Funcionando frequentemente com adiantamentos de distribuição, além de todos os arranjos possíveis para reduzir custos e viabilizar seus projetos, Corman conseguiu manter o pique criativo, deixando de dirigir nos anos 70 para concentrar-se na produção. As mudanças profundas e seguidas na atividade cinematográfica – novas tecnologias de exibição e produção, novas sintonias com a audiência – não esmoreceram a intensidade da sua práxis, mas conduziram o Rei dos Filmes B a um espaço marginal. Em 2010 recebeu o Oscar Honorário pela sua obra. No site da Academia consta:
“por meio de engenhosidade, energia sem limites e um amor profundo pelo cinema, Roger Corman fez mais pelos filmes do que qualquer pessoa. Sua lendária capacidade de esticar um dólar permitiu-lhe conceber e criar rapidamente filmes de época e épicos de ficção científica com orçamentos que não cobririam os custos de comida em uma sessão de estúdio moderna. Quando teve mais recursos para trabalhar, no entanto, aproveitou ao máximo: a série de filmes de terror inspirados em Edgar Allan Poe que produziu na American International Pictures (AIP) no início dos anos 1960 com Vincent Price foram saudados como joias artísticas”.

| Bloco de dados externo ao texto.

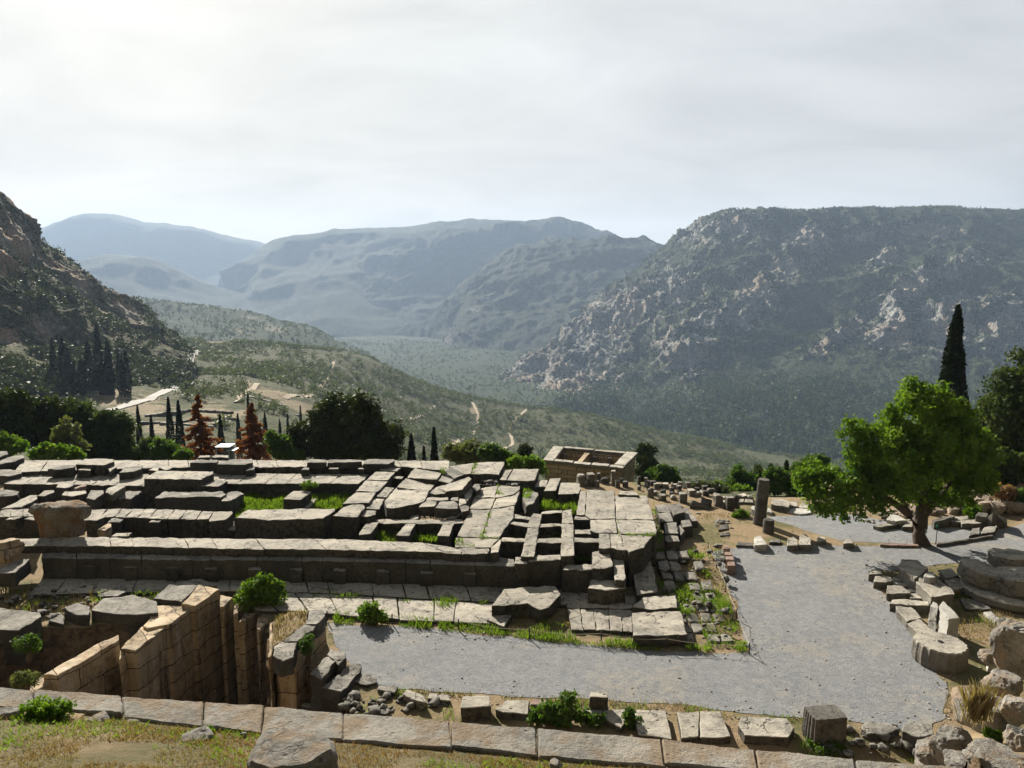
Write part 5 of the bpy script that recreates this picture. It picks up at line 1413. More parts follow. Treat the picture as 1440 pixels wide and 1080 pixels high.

Em exibição no MUBI, um pequeno recorte da produção inicial de Roger Corman: “Um balde de sangue” (1959), uma paródia da cultura beatnik; “A loja dos horrores” (1960), feito em dois dias com o que sobrou de “Um balde de sangue”, custou 28 mil dólares e virou um cult; “A mulher vespa” (1959), sobre cosméticos, rejuvenescimento e monstro; “A besta da caverna assombrada” (1959), dirigido por Mont Hellman, ladrões de ouro às voltas com um monstro-aranha; “Demência 13”, primeiro longa de Francis Coppola, assassinatos em série no seio de uma família irlandesa: e “Sombras do Terror” (1963), dirigido por Corman e mais cinco colaboradores, realizado às pressas com material de estúdio alugado para os filmes baseados em Poe, com Boris Karloff e Jack Nicholson. Imperdíveis.